ALL SAINTS CELEBRATED IN NOVEMBER
Saints celebrated on the 23rd of November
Prayer to the Angels and the Saints
Heavenly Father, in praising Your Angels and Saints we praise Your glory, for by honouring them we honour You, their Creator. Their splendour shows us Your greatness, which infinitely surpasses that of all creation.
In Your loving providence, You saw fit to send Your Angels to watch over us. Grant that we may always be under their protection and one day enjoy their company in heaven.
Heavenly Father, You are glorified in Your Saints, for their glory is the crowning of Your gifts. You provide an example for us by their lives on earth, You give us their friendship by our communion with them, You grant us strength and protection through their prayer for the Church, and You spur us on to victory over evil and the prize of eternal glory by this great company of witnesses.
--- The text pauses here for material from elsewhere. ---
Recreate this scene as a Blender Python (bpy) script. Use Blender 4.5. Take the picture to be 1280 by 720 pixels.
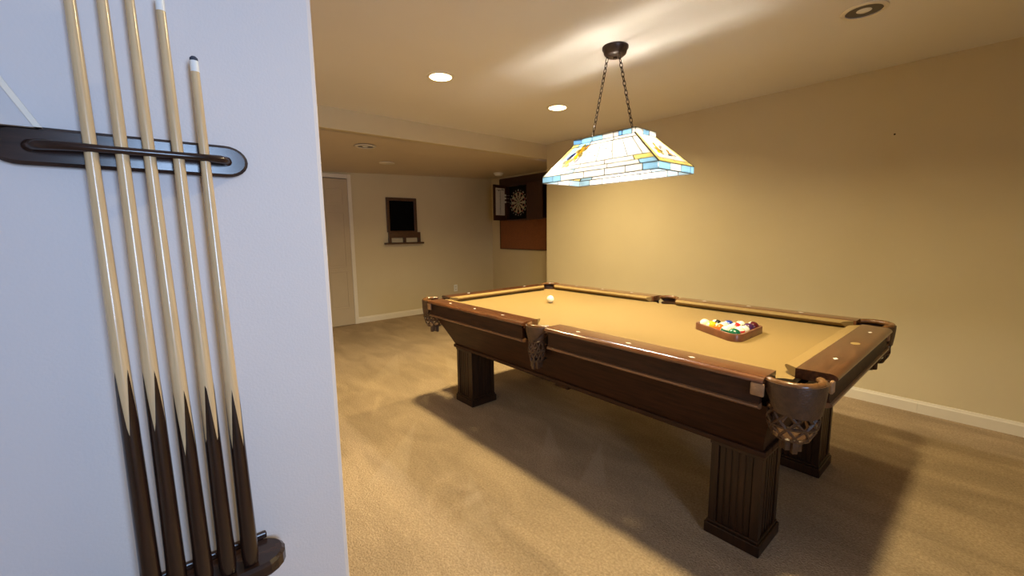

Grant that we who aspire to take part in their joy may be filled with the Spirit that blessed their lives, so that, after sharing their faith on earth, we may also experience their peace in heaven. Amen.
ST FELICITY OF ROME, MARTYR
The earliest list of the Roman feasts of martyrs, known as the "Depositio Martyrum" and dating from the time of Pope Liberius mentions seven martyrs whose feast was kept on July 10. Their remains had been deposited in four different catacombs, viz. in three cemeteries on the Via Salaria and in one on the Via Appia. Gregory the Great refers to them in his "Homiliae super Evangelia" that all seven were sons of Felicitas, a noble Roman lady.
According to these Acts Felicitas and her seven sons were imprisoned because of their Christian Faith, at the instigation of pagan priests, during the reign of Emperor Antoninus. Before the prefect Publius they adhered firmly to their religion, and were delivered over to four judges, who condemned them to various modes of death. The division of the martyrs among four judges corresponds to the four places of their burial.
THEY WERE BURIED IN FOUR DIFFERENT PLACES
St Felicitas herself was buried in the catacomb of Maximus on the Via Salaria, beside Silanus.
These Acts were regarded as genuine by Ruinart, and even distinguished modern archaeologists have considered them, though not in their present form corresponding entirely to the original, yet in substance based on genuine contemporary records.
Recent investigations, however, have shown this opinion to be hardly tenable. The earliest recension of these Acts, edited by Ruinart, does not antedate the sixth century, and appears to be based not on a Roman, but on a Greek original.
BASED ON A GREEK ORIGINAL
Moreover, apart from the present form of the Acts, various details have been called in question.
Thus, if Felicitas were really the mother of the seven martyrs honoured on July 10, it is strange that her name does not appear in the well-known fourth-century Roman calendar. Her feast is first mentioned in the "Martyrologium Hieronymianum", but on a different day (November 23).
It is, however, historically certain that she, as well as the seven martyrs called her sons in the Acts suffered for the Christian Faith.
HER BODY RESTED IN THE CATACOMB OF MAXIMUS
From a very early date her feast was solemnly celebrated in the Roman Church on November 23, for on that day Gregory the Great delivered a homily in the basilica that rose above her tomb. Her body then rested in the catacomb of Maximus; in that cemetery on the Via Salaria all Roman itineraries, or guides to the burial-places of martyrs, locate her burial-place, specifying that her tomb was in a church above this catacomb, and that the body of her son Silanus was also there.
IT WAS REDISCOVERED IN 1885
The crypt where Felicitas was laid to rest was later enlarged into a subterranean chapel, and was rediscovered in 1885. A seventh-century fresco is yet visible on the rear wall of this chapel, representing in a group Felicitas and her seven sons, and overhead the figure of Christ bestowing upon them the eternal crown.
HISTORICAL REFERENCES TO ST FELICITAS
Certain historical references to St Felicitas and her sons antedate the aforesaid Acts, e.g. a fifth-century sermon of St Peter Chrysologus and a metrical epitaph either written by Pope Damasus (who died in A.D. 384) or composed shortly after his time and suggested by his poem in praise of the martyr:
Discite quid meriti praestet pro rege feriri;
Femina non timuit gladium, cum natis obivit,
Confessa Christum meruit per saecula nomen.
[Learn how meritorious it is to die for the King (Christ). This woman feared not the sword, but perished with her sons. She confessed Christ and merited an eternal renown.]
AN ANCIENT ROMAN TRADITION
We possess, therefore, confirmation for an ancient Roman tradition, independent of the Acts, to the effect that the Felicitas who reposed in the catacomb of Maximus, and whose feast the Roman Church commemorated November 23, suffered martyrdom with her sons; it does not record, however, any details concerning these sons.